Comprehensive pipeline failure data is vital because it provides the raw material for researchers, regulators, and companies to assess the risks of pipeline failures, Belvederesi says. “The purpose of this paper is to call for more attention and accuracy. This can help us respond to emergencies in a better way.”

The study comes in the wake of a number of contentious pipeline proposals in Canada. The most fractious of the projects underway are those that intend to move Alberta oil sands output to the British Columbia coast—such as Kinder Morgan’s Trans Mountain expansion—or to US refineries, which is the plan with Keystone XL.

The researchers say the problem with how the NEB documents pipeline failures lies in its piecemeal approach. The NEB monitors just nine percent of the oil and gas pipeline system in Canada—only the pipelines that cross provincial boundaries. The remaining 91 percent is the responsibility of individual provinces. In British Columbia, for example, the BC Oil and Gas Commission regulates six major pipelines that carry mostly natural gas through about 45,000 kilometers of pipeline. Yet the NEB’s digital records—which only go back to 2008—are incompatible with the provincial databases.

National Energy Board records only relate to the oil and gas pipelines that cross provincial borders. Photo by Brent Beach/Alamy Stock Photo

Then there is the quality of the NEB data. A 2015 pipeline failure near Fort McKay, Alberta, for example, was severe enough to be considered an “adverse” incident, but NEB records do not state how much pollutant was released, or what effect the accident had on the environment.

Such omissions can affect the prediction of and response to future spills, says Belvederesi, particularly on the same pipeline. If a past failure is well-understood, she says, steps can be taken to prioritize site maintenance and have equipment and plans ready for timely emergency responses in areas prone to problems.

The Fort McKay entry is not an isolated example. The researchers found that only about 12 percent of incidents resulting in environmental damage actually specified how the environment was affected.

Compare this to the United States, where the federal Pipeline and Hazardous Materials Safety Administration (PHMSA) regulates more than 75 percent of the country’s total pipeline network, and identifies environmental damage under one of 21 descriptive fields. The NEB, by contrast, has just two ways of describing the environmental consequences of a spill: “Residual effects on the environment” and “Conditions that resulted in adverse effects on the environment.” PHMSA records also go back to 1980, and include information on wildlife, vegetation, water, and soil contamination for each event that caused environmental damage.

Belvederesi recommends the NEB harmonize its record-keeping with PHMSA by requiring oil and gas operators to report accident details in a similar way. The provinces should also adjust their reporting criteria to be compatible with the United States’, so researchers have enough robust data to inform risk assessments of present and future pipelines. In both cases this would require changing reporting criteria to be consistent across jurisdictions and enforcing completeness of reporting.

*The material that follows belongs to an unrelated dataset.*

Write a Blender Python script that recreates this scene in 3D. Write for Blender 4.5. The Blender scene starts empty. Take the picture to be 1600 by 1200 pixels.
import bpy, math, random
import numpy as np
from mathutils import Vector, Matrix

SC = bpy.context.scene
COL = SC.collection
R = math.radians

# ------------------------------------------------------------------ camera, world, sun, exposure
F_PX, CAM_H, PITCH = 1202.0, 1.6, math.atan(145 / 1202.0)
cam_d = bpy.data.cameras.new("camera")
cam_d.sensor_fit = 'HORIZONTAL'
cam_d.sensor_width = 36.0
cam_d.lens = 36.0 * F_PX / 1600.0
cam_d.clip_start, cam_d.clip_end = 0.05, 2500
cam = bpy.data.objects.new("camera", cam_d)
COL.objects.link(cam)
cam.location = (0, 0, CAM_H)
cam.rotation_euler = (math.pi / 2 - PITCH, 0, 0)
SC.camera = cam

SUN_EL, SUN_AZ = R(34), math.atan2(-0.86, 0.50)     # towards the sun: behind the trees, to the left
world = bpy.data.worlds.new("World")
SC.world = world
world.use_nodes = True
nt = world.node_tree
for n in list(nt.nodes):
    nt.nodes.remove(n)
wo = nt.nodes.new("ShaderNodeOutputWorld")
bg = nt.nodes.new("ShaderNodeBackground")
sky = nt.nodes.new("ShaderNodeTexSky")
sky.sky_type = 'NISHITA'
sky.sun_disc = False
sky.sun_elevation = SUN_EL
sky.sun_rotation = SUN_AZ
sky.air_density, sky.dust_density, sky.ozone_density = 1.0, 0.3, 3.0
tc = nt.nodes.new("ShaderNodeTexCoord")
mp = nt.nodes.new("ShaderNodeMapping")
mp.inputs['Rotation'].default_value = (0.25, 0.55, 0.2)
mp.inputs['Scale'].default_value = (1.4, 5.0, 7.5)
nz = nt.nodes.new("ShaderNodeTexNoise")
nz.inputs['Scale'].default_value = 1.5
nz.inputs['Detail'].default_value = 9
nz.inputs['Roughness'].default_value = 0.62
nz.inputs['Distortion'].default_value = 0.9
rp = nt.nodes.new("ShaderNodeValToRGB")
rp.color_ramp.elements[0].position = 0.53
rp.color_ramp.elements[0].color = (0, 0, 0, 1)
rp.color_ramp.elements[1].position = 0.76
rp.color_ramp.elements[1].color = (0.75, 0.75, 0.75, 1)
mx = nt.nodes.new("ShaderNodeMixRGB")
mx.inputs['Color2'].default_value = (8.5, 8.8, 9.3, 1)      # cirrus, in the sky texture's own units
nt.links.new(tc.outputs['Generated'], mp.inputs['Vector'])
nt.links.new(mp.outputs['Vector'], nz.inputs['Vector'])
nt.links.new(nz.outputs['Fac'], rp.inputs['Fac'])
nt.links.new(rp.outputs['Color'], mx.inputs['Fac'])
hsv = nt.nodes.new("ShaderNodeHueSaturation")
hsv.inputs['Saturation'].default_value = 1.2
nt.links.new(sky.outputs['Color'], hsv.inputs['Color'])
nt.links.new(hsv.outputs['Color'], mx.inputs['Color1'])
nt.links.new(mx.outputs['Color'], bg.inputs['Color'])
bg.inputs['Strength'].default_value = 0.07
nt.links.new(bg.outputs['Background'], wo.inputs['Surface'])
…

NEB spokesman Marc Drolet says there are no formal plans to harmonize the incident databases. But it’s not for lack of trying. The NEB and some of its counterparts have explored this in the past, he wrote by email, but “could not find an effective way to harmonize requirements given the different definitions of incidents used by the various regulators.”

Which means that for now, Canada is stuck with a patchwork approach—and all the risks that come with it.